Thailand is known for its traditional kickboxing sport muay thai, where fighters use everything from fists to elbows, shins and knees to overcome their opponents.

Thai police take part in Cops Combat, Thailand’s first martial arts tournament for members of the Royal Thai Police. PHOTO: AFP

The Cops Combat competition involved contestants fighting in three-minute bouts, using full-contact fighting styles, from Thai kickboxing to Japanese jiu-jitsu.

Winners get a THB5,000 (SGD180) prize and the honour of subduing “the suspect” – their opponent – said Rattawut Jiamsripong, deputy commander of the Police Training Centre and one of the main organisers.

‘Good experience’

Two cops wearing white t-shirts, khaki uniform trousers and head guards stepped onto the stage under the smoky haze of red-and-blue neon lights.

The pair bowed politely and smiled at each other but, as soon as the bell rang, they fought as if they were up against a true criminal, unleashing a barrage of punches and kicks.

Ratchanat Hongtawee, a police officer who was defeated in an 85kg match, said the experience reminded him of his daily work where he is often confronted by suspected criminals.

“I am the first contact (with the suspect) in my line of work… and sometimes they resist arrest,” he said.

Despite losing, he said, “this is definitely a good experience”.

Spectator Aek-Amorn Preeda-akkarakul, who came to watch his colleague, said the public should still have faith in Thailand’s police force.

“I want to reassure you that there are still good cops out there,” he said while watching a bout.

Thai police have long been dogged by a reputation for corruption and brutality.
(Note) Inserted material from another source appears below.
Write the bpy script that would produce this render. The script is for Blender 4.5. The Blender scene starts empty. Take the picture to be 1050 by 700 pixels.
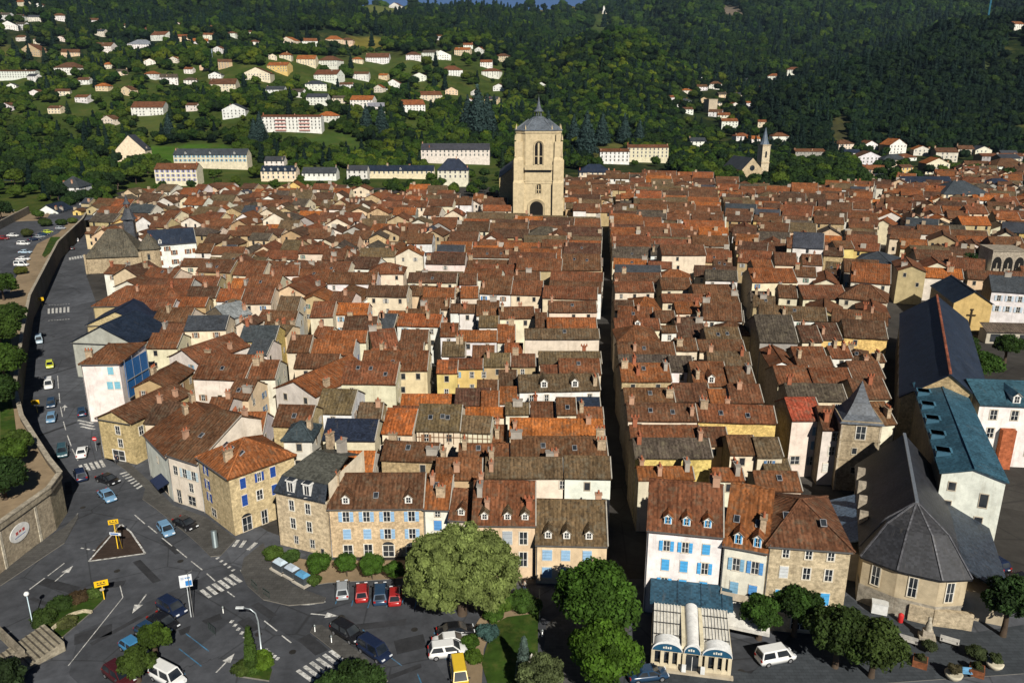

In one of the better-known cases in 2022, a court sentenced an officer – dubbed “Joe Ferrari” for his taste in fast cars – to life in prison for murdering a suspect by torture while trying to extort USD60,000 (SGD81,000).

The opinion poll by the National Institute of Development Administration found in 2024 that only 10.63 per cent of respondents in its survey had confidence in the police.

CIB commissioner Jirabhop Bhuridej said in a video opening the event that the competition would encourage Thai cops to stay fit and “to serve the people”.